June
09
2016

IIAS Lunch Lecture

Planetary Urbanization for Human Flourishing - Alternative Concepts of Resilient Cities in Asia

A lecture by: Professor Mike Douglass, Asian Urbanisms Cluster at the Asia Research Institute, and Lee Kuan Yew School of Public Policy, National University of Singapore.

Registration required (see below).

Picture: slum area, Ahmenabad, India; By E. Dyan (CC BY 2.0).

Urbanization is now a planetary process incorporating all corners of the world into a global urban matrix of flows and human settlement.  Asia is at the forefront of this process, and the growing magnitude of problems accompanying its accelerated urban transition have led to alternative proposals for making cities more resilient by ameliorating the anthropogenic sources of environmental degradation that are severely diminishing the quality of urban life and the economic prospects of cities.  Smart cities, eco-cities, and sustainable cities are among the formulations that are being applied to urban mega-projects in many countries in Asia.  

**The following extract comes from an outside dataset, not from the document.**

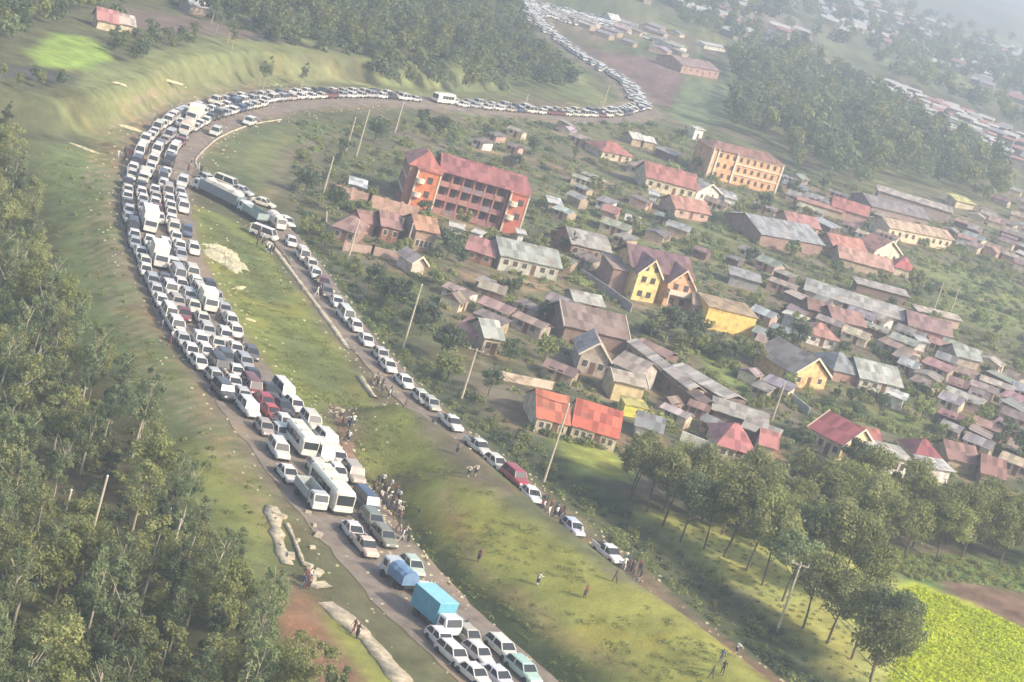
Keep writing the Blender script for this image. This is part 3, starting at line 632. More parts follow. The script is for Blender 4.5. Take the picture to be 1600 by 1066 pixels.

A critique of these concepts is presented by, first, unpacking and redefining the concept of resilience from the perspective of environmental disasters, and, second, by developing the concept of human flourishing intertwined with planetary flourishing to assess each of the alternative resilient city models. The corporatization of cities that drives them is contrasted with the rise of progressive cities propelled by grassroots mobilizations and political reform.

Mike Douglass is Professor and Leader of the Asian Urbanisms Cluster at the Asia Research Institute 
and Professor at the Lee Kuan Yew School of Public Policy, National University of Singapore, where he teaches and does research on cities in Asia. He is Emeritus Professor of Urban Planning and former Director of the Globalization Research Center, University of Hawaii.  His Ph.D. is in Urban Planning from UCLA.  He has been a consultant on urban policy and planning for major international development and donor agencies as well as national and local governments in Asia.  His current research focuses on three areas: the vernacular city, spaces of hope, and disaster governance in Asia.  Recent books include: Globalization, the Rise of Civil Society and Civic Spaces in Pacific Asia Cities; Connected Cities: Histories, Hinterlands, Hierarchies and Networks; and Building Urban Communities: The Politics of Civic Space in Asia.

Registration (required)
If you would like to attend this lunch lecture, please register via the form provided below. 


About IIAS Lunch Lectures

Every month, an IIAS researcher or visiting scholar will present his or her work-in-progress in an informal setting to colleagues and other interested attendees. IIAS organises these lunch lectures to give the research community the opportunity to freely discuss ongoing research and exchange thoughts and ideas.